By 
Source: www.cnn.com, January 2023


New YorkCNN — 

Last year was dominated by scary headlines about crushing inflation, super-sized interest rate hikes and mounting recession fears.

It was a brutal period for the stock market, with roughly one-fifth of the value of the S&P 500 vanishing and the Nasdaq dropping by more than one-third. All three major US markets suffered their worst years — by far — since 2008.

And yet now that 2022 is over, there are clear bright spots in this economy that offer hope 2023 will not be the year the next recession begins.

Historic jobs recovery

Hiring remains surprisingly resilient. The economy added a robust 263,000 jobs in November, and the unemployment rate is just 3.7% — down dramatically from nearly 15% in the spring of 2020.

This is just a touch above the half-century low that was tied earlier this year. Although major tech and media companies including Amazon, Twitter and Meta have laid off thousands of workers, initial jobless claims remain low. And new numbers published last week show first-time applications for unemployment benefits edged up to 225,000. That’s still low historically and almost exactly where jobless claims were a year ago, long before recession fears emerged.

“This is one reason to the be optimistic the economy could skirt a recession,” Moody’s Analytics chief economist Mark Zandi told CNN on Thursday. “Without mass layoffs, it’s unlikely consumers will stop spending and the economy suffer a downturn.”

Inflation is cooling

The cost of living is still way too high, but the rate of inflation appears to have peaked.

Consumer prices soared by 7.1% year-over-year in November. At almost any other point in the past 40 years, that would be alarmingly high. But this marked the fifth-straight month of improvement and a significant cooldown from 9.1% in June. It’s also the lowest annual inflation rate in nearly a year.

If this trend continues, it could significantly lower the risk of a recession. But if inflation remains well above the Federal Reserve’s 2% target, that would be problematic.

Gas prices have plunged

The No. 1 headache for consumers for much of this year has eased considerably.

After spiking above $5 a gallon for the first time ever in June, gas prices have plunged. The national average for regular gasoline recently dropped to $3.10 a gallon, an 18-month low, though it has crept higher in recent days to about $3.22 a gallon.

Gas prices are expected to climb again this spring and summer but, for now at least, experts are not forecasting a return to $5 a gallon.

Real wages are heating up

For much of the past year, wages have been hot but inflation has been hotter.
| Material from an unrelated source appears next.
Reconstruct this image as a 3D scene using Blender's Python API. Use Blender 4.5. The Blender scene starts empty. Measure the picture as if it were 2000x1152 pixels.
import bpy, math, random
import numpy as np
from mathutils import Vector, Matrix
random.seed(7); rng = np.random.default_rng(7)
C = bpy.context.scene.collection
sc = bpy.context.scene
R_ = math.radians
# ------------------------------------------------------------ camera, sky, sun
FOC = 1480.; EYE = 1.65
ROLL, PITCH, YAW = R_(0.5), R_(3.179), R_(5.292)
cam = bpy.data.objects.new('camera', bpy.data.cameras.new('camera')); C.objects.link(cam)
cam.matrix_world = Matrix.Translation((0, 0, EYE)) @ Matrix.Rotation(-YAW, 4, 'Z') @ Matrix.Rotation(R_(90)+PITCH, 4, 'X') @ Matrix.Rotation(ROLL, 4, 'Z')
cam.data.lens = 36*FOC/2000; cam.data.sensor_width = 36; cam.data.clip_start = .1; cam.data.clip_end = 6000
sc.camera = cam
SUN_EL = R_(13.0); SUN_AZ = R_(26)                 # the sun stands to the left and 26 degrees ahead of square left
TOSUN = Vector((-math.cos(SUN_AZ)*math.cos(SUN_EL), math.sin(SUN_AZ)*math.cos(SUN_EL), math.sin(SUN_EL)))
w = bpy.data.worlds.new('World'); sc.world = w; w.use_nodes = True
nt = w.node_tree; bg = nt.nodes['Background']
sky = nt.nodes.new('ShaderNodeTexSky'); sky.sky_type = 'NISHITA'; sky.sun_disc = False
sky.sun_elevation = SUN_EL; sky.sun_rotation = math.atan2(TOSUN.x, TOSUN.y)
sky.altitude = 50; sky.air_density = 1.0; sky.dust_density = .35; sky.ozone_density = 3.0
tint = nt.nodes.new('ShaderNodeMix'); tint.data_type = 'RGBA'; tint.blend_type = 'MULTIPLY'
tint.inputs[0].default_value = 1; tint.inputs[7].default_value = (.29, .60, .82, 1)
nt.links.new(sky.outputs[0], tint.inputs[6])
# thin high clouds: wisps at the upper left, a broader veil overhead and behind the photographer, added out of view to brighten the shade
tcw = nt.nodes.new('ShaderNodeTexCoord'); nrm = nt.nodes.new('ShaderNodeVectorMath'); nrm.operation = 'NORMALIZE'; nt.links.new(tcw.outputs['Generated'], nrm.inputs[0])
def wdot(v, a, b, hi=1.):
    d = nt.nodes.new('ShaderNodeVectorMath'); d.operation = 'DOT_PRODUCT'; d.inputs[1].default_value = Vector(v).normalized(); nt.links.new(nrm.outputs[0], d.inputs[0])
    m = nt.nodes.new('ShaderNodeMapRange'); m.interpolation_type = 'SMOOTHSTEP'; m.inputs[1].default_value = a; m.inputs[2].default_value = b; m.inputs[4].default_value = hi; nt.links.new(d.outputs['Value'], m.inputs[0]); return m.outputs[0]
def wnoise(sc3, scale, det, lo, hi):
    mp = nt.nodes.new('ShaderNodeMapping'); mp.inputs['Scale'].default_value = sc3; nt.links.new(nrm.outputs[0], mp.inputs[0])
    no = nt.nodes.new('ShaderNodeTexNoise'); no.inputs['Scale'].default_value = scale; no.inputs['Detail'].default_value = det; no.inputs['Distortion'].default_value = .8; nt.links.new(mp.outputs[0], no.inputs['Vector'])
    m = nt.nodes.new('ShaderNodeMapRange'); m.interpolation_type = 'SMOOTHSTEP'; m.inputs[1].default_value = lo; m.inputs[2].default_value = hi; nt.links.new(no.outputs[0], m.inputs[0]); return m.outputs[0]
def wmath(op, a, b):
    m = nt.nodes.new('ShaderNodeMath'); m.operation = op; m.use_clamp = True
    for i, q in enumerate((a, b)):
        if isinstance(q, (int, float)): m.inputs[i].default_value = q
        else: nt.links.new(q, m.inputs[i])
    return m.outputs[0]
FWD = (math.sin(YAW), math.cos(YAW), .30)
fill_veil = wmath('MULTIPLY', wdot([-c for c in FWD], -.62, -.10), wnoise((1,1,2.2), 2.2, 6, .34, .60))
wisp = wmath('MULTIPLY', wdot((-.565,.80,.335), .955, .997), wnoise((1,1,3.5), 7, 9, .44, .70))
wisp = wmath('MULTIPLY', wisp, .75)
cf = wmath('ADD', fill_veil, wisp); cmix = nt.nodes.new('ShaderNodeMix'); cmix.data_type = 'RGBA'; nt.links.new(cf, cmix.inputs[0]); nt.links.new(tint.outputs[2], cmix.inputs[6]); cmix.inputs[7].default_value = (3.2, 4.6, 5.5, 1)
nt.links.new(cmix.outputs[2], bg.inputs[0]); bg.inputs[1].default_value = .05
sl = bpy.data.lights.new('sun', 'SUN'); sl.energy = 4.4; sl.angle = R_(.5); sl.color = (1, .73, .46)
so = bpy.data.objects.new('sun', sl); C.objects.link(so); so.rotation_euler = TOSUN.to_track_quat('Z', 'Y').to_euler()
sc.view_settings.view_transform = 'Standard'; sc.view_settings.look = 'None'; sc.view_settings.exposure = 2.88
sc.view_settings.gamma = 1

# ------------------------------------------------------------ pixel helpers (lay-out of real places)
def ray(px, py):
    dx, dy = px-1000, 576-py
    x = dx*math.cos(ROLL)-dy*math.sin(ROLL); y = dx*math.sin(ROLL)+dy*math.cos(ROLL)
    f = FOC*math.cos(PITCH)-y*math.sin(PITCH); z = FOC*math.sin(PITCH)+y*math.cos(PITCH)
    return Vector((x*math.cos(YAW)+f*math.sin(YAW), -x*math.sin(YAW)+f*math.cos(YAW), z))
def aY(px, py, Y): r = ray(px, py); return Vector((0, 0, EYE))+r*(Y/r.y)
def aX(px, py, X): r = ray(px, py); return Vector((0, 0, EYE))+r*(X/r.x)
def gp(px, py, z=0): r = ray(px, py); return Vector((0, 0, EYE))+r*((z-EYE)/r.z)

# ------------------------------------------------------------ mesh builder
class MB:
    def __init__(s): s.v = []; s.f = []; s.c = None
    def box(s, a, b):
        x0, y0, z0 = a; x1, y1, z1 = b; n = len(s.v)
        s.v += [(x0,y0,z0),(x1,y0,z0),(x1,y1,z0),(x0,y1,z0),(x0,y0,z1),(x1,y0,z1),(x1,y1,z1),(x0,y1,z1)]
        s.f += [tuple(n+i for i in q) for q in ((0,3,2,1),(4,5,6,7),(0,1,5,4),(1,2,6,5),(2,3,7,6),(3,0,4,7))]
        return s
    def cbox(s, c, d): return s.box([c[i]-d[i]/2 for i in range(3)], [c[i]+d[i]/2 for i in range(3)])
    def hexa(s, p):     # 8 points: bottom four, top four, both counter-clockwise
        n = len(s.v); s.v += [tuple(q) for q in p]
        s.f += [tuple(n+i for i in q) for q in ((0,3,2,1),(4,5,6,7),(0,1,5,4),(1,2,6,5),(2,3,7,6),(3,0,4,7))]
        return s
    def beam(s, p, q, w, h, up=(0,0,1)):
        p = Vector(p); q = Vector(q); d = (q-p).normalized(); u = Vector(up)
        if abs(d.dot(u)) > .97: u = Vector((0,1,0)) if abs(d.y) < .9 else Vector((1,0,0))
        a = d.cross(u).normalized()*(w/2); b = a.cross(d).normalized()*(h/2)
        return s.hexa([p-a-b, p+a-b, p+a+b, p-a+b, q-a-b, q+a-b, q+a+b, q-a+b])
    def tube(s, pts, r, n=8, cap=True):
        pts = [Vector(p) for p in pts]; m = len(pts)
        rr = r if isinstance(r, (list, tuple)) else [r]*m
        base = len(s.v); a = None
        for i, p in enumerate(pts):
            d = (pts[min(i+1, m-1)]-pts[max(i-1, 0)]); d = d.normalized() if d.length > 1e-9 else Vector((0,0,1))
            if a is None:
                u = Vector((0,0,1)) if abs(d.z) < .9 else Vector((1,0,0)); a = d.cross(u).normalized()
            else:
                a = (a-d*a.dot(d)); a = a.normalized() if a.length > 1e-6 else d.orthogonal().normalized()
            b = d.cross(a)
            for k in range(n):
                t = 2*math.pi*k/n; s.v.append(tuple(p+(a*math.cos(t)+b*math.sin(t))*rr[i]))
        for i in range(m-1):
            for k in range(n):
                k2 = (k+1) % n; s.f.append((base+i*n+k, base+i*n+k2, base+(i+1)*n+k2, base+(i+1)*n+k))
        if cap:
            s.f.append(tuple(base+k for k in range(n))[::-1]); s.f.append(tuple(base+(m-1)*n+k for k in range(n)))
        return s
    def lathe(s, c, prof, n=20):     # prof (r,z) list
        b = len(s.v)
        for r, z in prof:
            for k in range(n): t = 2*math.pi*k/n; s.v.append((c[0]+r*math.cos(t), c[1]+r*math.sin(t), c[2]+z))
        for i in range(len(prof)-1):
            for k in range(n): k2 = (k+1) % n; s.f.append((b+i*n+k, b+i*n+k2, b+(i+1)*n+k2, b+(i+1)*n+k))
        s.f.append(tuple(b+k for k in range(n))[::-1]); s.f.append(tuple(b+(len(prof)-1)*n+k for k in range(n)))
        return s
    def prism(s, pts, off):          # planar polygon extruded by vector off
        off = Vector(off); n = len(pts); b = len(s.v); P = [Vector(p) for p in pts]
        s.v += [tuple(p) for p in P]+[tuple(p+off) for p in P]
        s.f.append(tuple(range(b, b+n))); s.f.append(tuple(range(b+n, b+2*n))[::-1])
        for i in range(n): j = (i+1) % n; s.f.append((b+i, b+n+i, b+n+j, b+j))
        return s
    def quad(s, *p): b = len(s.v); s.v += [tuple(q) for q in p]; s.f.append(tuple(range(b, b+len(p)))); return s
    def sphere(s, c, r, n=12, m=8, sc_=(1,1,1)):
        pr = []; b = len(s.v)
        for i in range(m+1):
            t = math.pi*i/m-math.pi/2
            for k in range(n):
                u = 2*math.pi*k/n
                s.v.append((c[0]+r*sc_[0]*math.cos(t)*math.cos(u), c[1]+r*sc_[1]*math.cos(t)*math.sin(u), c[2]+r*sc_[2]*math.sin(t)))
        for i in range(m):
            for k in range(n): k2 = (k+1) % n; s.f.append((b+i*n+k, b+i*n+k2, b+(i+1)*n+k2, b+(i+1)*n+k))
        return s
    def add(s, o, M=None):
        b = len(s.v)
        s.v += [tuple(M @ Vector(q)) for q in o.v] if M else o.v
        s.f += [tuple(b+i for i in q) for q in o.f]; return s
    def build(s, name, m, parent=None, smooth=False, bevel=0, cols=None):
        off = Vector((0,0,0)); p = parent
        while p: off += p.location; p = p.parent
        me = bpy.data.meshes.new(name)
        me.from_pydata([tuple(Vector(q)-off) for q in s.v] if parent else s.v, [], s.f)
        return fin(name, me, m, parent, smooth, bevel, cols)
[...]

That means adjusted for inflation, paychecks have been shrinking.

But that trend has begun to reverse, at least when measured on a monthly basis. Real wages have been growing faster than consumer prices, a significant shift that could give consumers firepower to keep spending next year.

The Fed won’t hike to the moon

The Fed’s war on inflation is the reason the risk of a recession is significant. The central bank is effectively slamming the brakes on the economy.

The spike in borrowing costs has already set off a deep slump in the housing market, the most interest rate-sensitive part of the economy.

The fear is that the Fed will eventually overdo it, raising rates so high and keeping them there for so long that it causes a recession — if the Fed hasn’t already done that.

But Fed officials have signaled they could be ready to pause their inflation-fighting campaign late in the winter or early in the spring.

Federal Reserve Chairman Jerome Powell has made it clear the Fed isn’t anywhere near ready to hit the gas on the economy by cutting rates. But just removing its foot from the brake would be a positive.